1974 begann Herta Leistner als Studienleiterin an der Evangelischen Akademie Bad Boll bei Göppingen. Ihr fast 20-jähriges Wirken machte die Akademie zu einem in der Bundesrepublik einzigartigen Ort der Auseinandersetzung mit Frauenfragen. Zunächst beschäftigte sie sich mit Erwachsenenbildung und Gruppendynamik. Ein sechsmonatiger Studienaufenthalt in Philadelphia 1977 und ihr Kontakt zur dortigen Frauenbewegung prägte ihr weiteres Wirken in Bad Boll. Sie organisierte die „Werkstatt Feministische Theologie“ und schaffte es 1985 mithilfe eines Netzwerkes von Frauen in der Kirche und aus deren Umfeld eine Tagung für lesbische Frauen zu veranstalten, der viele weitere folgten. Eine entscheidende Positionierung der Akademie zu lesbischen Frauen und das eigene Coming out markierte 1987 das Buch „Hättest du gedacht, dass wir so viele sind? Lesbische Frauen in der Kirche“, das Herta Leistner zusammen mit Ute Wild und Monika Barz herausgab.

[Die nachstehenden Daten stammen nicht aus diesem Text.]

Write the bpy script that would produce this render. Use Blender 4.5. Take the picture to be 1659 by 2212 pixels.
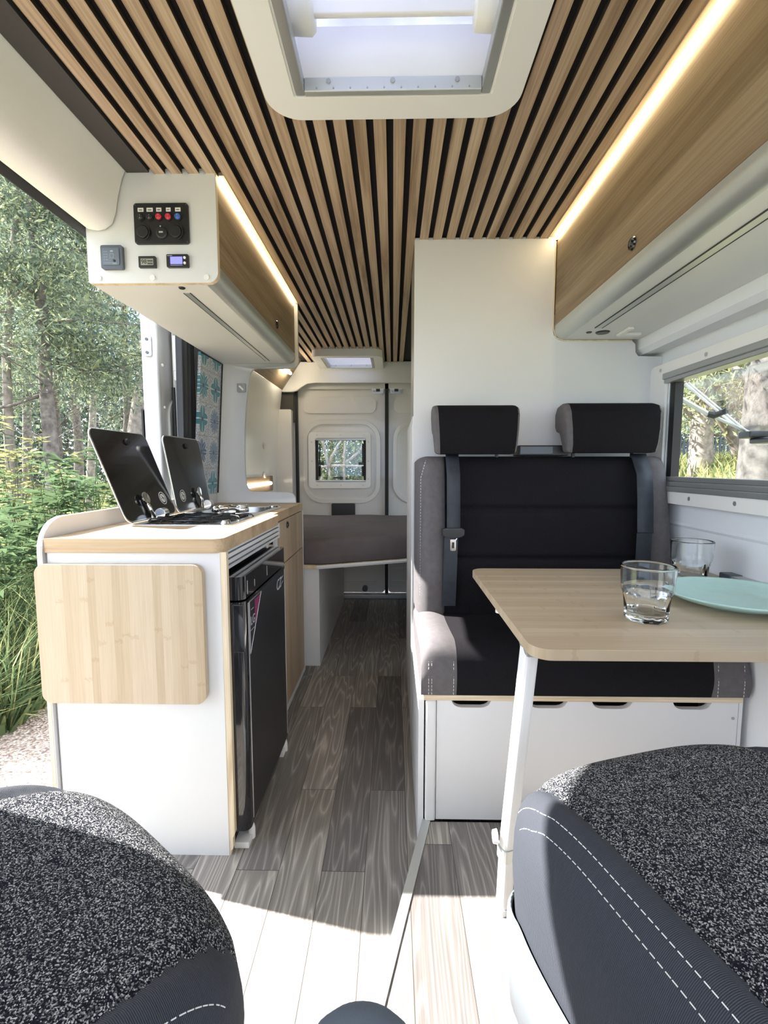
import bpy, math, random
import numpy as np
from mathutils import Vector, Matrix
from mathutils.geometry import tessellate_polygon
R = math.radians
PI = math.pi
random.seed(4)
C = bpy.context.scene.collection
for _o in list(bpy.data.objects): bpy.data.objects.remove(_o)

# ------------------------------------------------------------------ camera, sky, sun, exposure
CAMH = 1.057
F_PX, W_PX, H_PX = 1035.0, 1659, 2212
PITCH = math.atan(98 / F_PX)
YAW = math.atan(19.5 / math.hypot(F_PX, 98))
cd = bpy.data.cameras.new('camera'); cam = bpy.data.objects.new('camera', cd); C.objects.link(cam)
cd.sensor_fit = 'VERTICAL'; cd.sensor_height = 36.0; cd.lens = 36.0 * F_PX / H_PX
cd.clip_start = 0.02; cd.clip_end = 400
cam.location = (0, 0, CAMH); cam.rotation_euler = (PI / 2 - PITCH, 0, YAW)
bpy.context.scene.camera = cam
vs = bpy.context.scene.view_settings
vs.view_transform = 'Standard'; vs.look = 'None'; vs.gamma = 1.0; vs.use_curve_mapping = False
vs.exposure = 2.08

world = bpy.data.worlds.new('sky'); bpy.context.scene.world = world
world.use_nodes = True
nt = world.node_tree; nt.nodes.clear()
out = nt.nodes.new('ShaderNodeOutputWorld'); bg = nt.nodes.new('ShaderNodeBackground')
tc = nt.nodes.new('ShaderNodeTexCoord'); no = nt.nodes.new('ShaderNodeTexNoise'); cr = nt.nodes.new('ShaderNodeValToRGB')
mp = nt.nodes.new('ShaderNodeMapping'); mp.inputs['Scale'].default_value = (1, 1, 2.2)
no.inputs['Scale'].default_value = 2.6; no.inputs['Detail'].default_value = 7
cr.color_ramp.elements[0].position = 0.40; cr.color_ramp.elements[0].color = (0.36, 0.52, 0.78, 1)
cr.color_ramp.elements[1].position = 0.62; cr.color_ramp.elements[1].color = (0.97, 0.98, 1.0, 1)
nt.links.new(tc.outputs['Generated'], mp.inputs['Vector']); nt.links.new(mp.outputs[0], no.inputs['Vector'])
nt.links.new(no.outputs['Fac'], cr.inputs[0]); nt.links.new(cr.outputs[0], bg.inputs['Color'])
bg.inputs['Strength'].default_value = 1.15
nt.links.new(bg.outputs[0], out.inputs['Surface'])

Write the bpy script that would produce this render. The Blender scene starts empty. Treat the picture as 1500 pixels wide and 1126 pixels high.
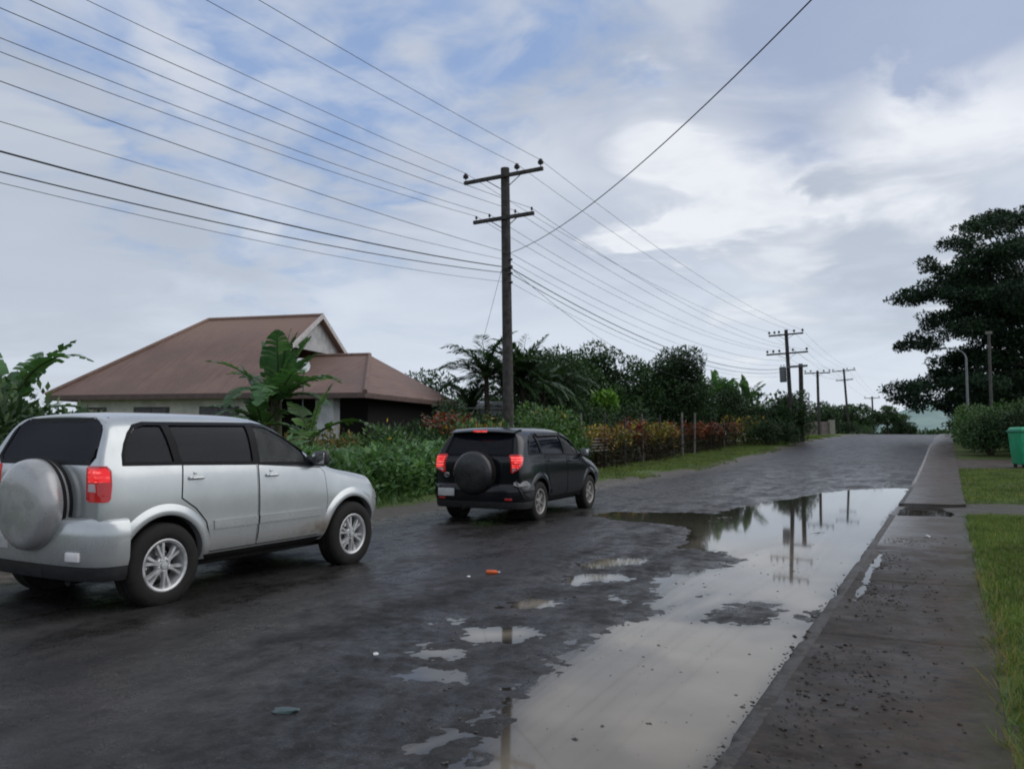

Die Veröffentlichung traf auf viel Zustimmung und öffnete Türen für einen offeneren Umgang mit allen Lebensfragen. Aus Kirchenkreisen, vor allem von evangelikalen Gruppen kamen jedoch auch scharfe Ablehnung bis hin zu persönlichen Angriffen gegen Herta Leistner wegen ihrer sexuellen Orientierung. Aus der Kirchenhierarchie kamen Forderungen nach einem Disziplinarverfahren und Unterstellungen, sie hätte die Akademie zu einen “Tempel der lesbischen Liebe” gemacht und nutze die Lesbentagungen zum Kennenlernen eigener Freundinnen. Herta Leistner blieb standhaft: sie setzte ihre Arbeit fort und konnte die ebenfalls geforderten Streichung der lesbischen und feministischen Themen aus dem Tagungsprogramm abwenden.

Trotz aller Attacken hielt Herta Leistner an ihrer Überzeugung fest, dass Veränderung innerhalb der Institution Kirche möglich sind. 1993 übernahm sie die Geschäftsführung des Frauenstudien- und -bildungszentrums der Evangelischen Kirche in Gelnhausen, dessen Einrichtung sie selbst mit vorangetrieben hatte. Im gleichen Jahr promovierte sie an der Universität Hannover mit der Arbeit “Aus der Nichtexistenz auftauchen… Der Beitrag der Tagungsarbeit zum Identitätsbildungsprozess lesbischer Frauen in der Kirche“.

Für ihre “Verdienste um die Wahrnehmung und Emanzipation lesbischer Frauen in Kirche und Gesellschaft” bekam Herta Leistner 1996 das Bundesverdienstkreuz verliehen. Auch diese Ehrung wurde von Protesten einzelner Kirchenvertreter und evangelikaler Gruppen begleitet. Diesen entgegnete die Offene Kirche von Württemberg 2009 mit der Verleihung ihres AMOS-Preises für Zivilcourage in Kirche und Gesellschaft an Herta Leistner.

Seit ihrer Pensionierung 2004 widmet sich Herta Leistner zusammen mit ihrer Partnerin Kathrin voller Energie einer alten Leidenschaft: der Pflege von Hunden und Pferden.